§ Provided material
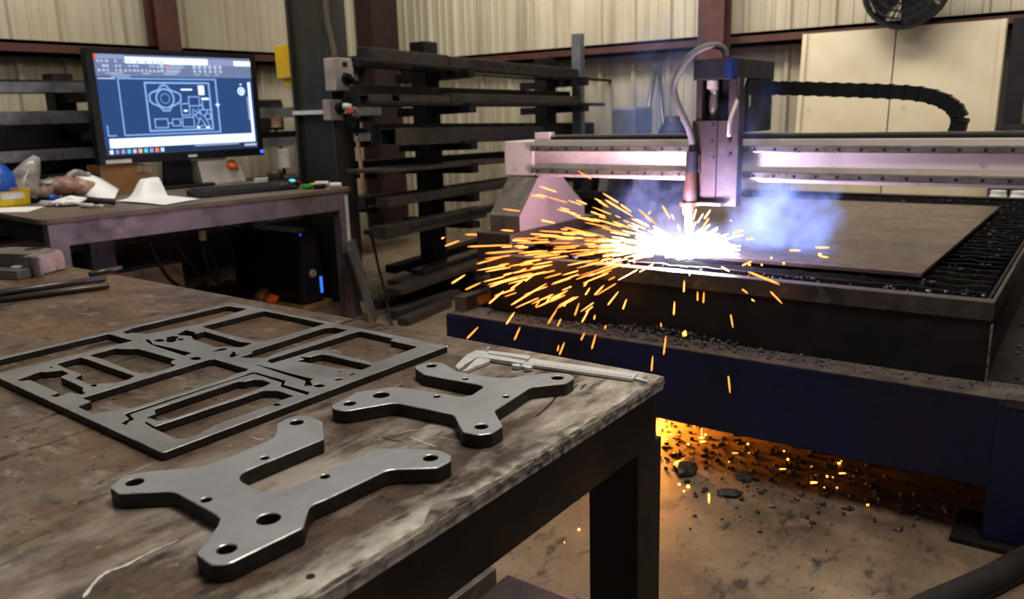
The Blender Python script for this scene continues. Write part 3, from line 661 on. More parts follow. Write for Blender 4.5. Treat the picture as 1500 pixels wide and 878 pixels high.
for r in range(6):
    for c in range(18):
        u = .015+c*(KL-.03)/18; v = .014+r*(KW-.03)/6; w = (KL-.03)/18*.82; h = (KW-.03)/6*.8; z = .0185+v/KW*.016
        b.hexa([KP(u,v,z),KP(u+w,v,z),KP(u+w,v+h,z+.0025),KP(u,v+h,z+.0025)],[KP(u+.002,v+.002,z+.008),KP(u+w-.002,v+.002,z+.008),KP(u+w-.002,v+h-.002,z+.0105),KP(u+.002,v+h-.002,z+.0105)])
b.build('keys', M['rubber'], kbd)
# mouse
c = dq(418,277,DZ); mo2 = thing('computer_mouse', 'small black mouse with a cyan light right of the keyboard', 'mouse', tuple(c))
b = MB(); b.lump(c+Vector((0,0,.022)), .062, 0, .42, 2); b.build('body', M['black'], mo2, smooth=True)
MB().lump(c+Vector((.02,.035,.045)), .016, 1, .6, 2).build('scroll_light', M['mouseled'], mo2, smooth=True)
# papers
def sheet(name, pts, label, m='paper', th=.0015, group=None):
    b = MB(); b.hexa([p for p in pts], [p+Vector((0,0,th)) for p in pts]); o = b.build(name, M[m]); return tag(o, label, 'paper', group)
def grid_sheet(name, fn, nu, nv, m, label, cat):
    bm = bmesh.new(); vs = [[bm.verts.new(fn(i/nu, j/nv)) for j in range(nv+1)] for i in range(nu+1)]
    for i in range(nu):
        for j in range(nv): bm.faces.new((vs[i][j],vs[i+1][j],vs[i+1][j+1],vs[i][j+1]))
    o = link(name, bm, M[m], smooth=True); return tag(o, label, cat)
PA, PB, PC_, PD = dq(170,296,DZ), dq(240,302,DZ), dq(292,293,DZ), dq(215,286,DZ)
def f1(u, v):
    p = PA*(1-u)*(1-v)+PB*u*(1-v)+PC_*u*v+PD*(1-u)*v
    z = .005+.012*u*(1-u)+.092*max(0,min(1,(.20-abs(u-.22))/.12))*max(0,min(1,(v-.25)*3))
    return p+Vector((0,0,z))
grid_sheet('loose_paper', f1, 24, 10, 'paper', 'white sheet with a peaked fold on the desk edge under the monitor', 'paper')
QA, QB, QC, QD = dq(122,290,DZ), dq(168,293,DZ), dq(178,283,DZ), dq(128,281,DZ)
def f2(u, v):
    p = QA*(1-u)*(1-v)+QB*u*(1-v)+QC*u*v+QD*(1-u)*v
    z = .006+.135*(v**1.1)*(1-.9*u)+.03*math.sin(u*3.0)*v
    return p+Vector((-.02*v,-.05*v*(1-u),z))
grid_sheet('curled_paper', f2, 16, 8, 'paper', 'white curled sheet rising at its left corner beside the cardboard box', 'paper')
sheet('flat_paper', [dq(-20,306,DZ+.001),dq(-20,312,DZ+.001),dq(40,311,DZ+.001),dq(66,303,DZ+.001),dq(20,304,DZ+.001)], 'flat white paper on the left corner of the desk in front of the yellow tub')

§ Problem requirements
Transcribe the full listing above exactly, with the images removed.

§ Task answer
The Blender Python script for this scene continues. Write part 3, from line 661 on. More parts follow. Write for Blender 4.5. Treat the picture as 1500 pixels wide and 878 pixels high.
for r in range(6):
    for c in range(18):
        u = .015+c*(KL-.03)/18; v = .014+r*(KW-.03)/6; w = (KL-.03)/18*.82; h = (KW-.03)/6*.8; z = .0185+v/KW*.016
        b.hexa([KP(u,v,z),KP(u+w,v,z),KP(u+w,v+h,z+.0025),KP(u,v+h,z+.0025)],[KP(u+.002,v+.002,z+.008),KP(u+w-.002,v+.002,z+.008),KP(u+w-.002,v+h-.002,z+.0105),KP(u+.002,v+h-.002,z+.0105)])
b.build('keys', M['rubber'], kbd)
# mouse
c = dq(418,277,DZ); mo2 = thing('computer_mouse', 'small black mouse with a cyan light right of the keyboard', 'mouse', tuple(c))
b = MB(); b.lump(c+Vector((0,0,.022)), .062, 0, .42, 2); b.build('body', M['black'], mo2, smooth=True)
MB().lump(c+Vector((.02,.035,.045)), .016, 1, .6, 2).build('scroll_light', M['mouseled'], mo2, smooth=True)
# papers
def sheet(name, pts, label, m='paper', th=.0015, group=None):
    b = MB(); b.hexa([p for p in pts], [p+Vector((0,0,th)) for p in pts]); o = b.build(name, M[m]); return tag(o, label, 'paper', group)
def grid_sheet(name, fn, nu, nv, m, label, cat):
    bm = bmesh.new(); vs = [[bm.verts.new(fn(i/nu, j/nv)) for j in range(nv+1)] for i in range(nu+1)]
    for i in range(nu):
        for j in range(nv): bm.faces.new((vs[i][j],vs[i+1][j],vs[i+1][j+1],vs[i][j+1]))
    o = link(name, bm, M[m], smooth=True); return tag(o, label, cat)
PA, PB, PC_, PD = dq(170,296,DZ), dq(240,302,DZ), dq(292,293,DZ), dq(215,286,DZ)
def f1(u, v):
    p = PA*(1-u)*(1-v)+PB*u*(1-v)+PC_*u*v+PD*(1-u)*v
    z = .005+.012*u*(1-u)+.092*max(0,min(1,(.20-abs(u-.22))/.12))*max(0,min(1,(v-.25)*3))
    return p+Vector((0,0,z))
grid_sheet('loose_paper', f1, 24, 10, 'paper', 'white sheet with a peaked fold on the desk edge under the monitor', 'paper')
QA, QB, QC, QD = dq(122,290,DZ), dq(168,293,DZ), dq(178,283,DZ), dq(128,281,DZ)
def f2(u, v):
    p = QA*(1-u)*(1-v)+QB*u*(1-v)+QC*u*v+QD*(1-u)*v
    z = .006+.135*(v**1.1)*(1-.9*u)+.03*math.sin(u*3.0)*v
    return p+Vector((-.02*v,-.05*v*(1-u),z))
grid_sheet('curled_paper', f2, 16, 8, 'paper', 'white curled sheet rising at its left corner beside the cardboard box', 'paper')
sheet('flat_paper', [dq(-20,306,DZ+.001),dq(-20,312,DZ+.001),dq(40,311,DZ+.001),dq(66,303,DZ+.001),dq(20,304,DZ+.001)], 'flat white paper on the left corner of the desk in front of the yellow tub')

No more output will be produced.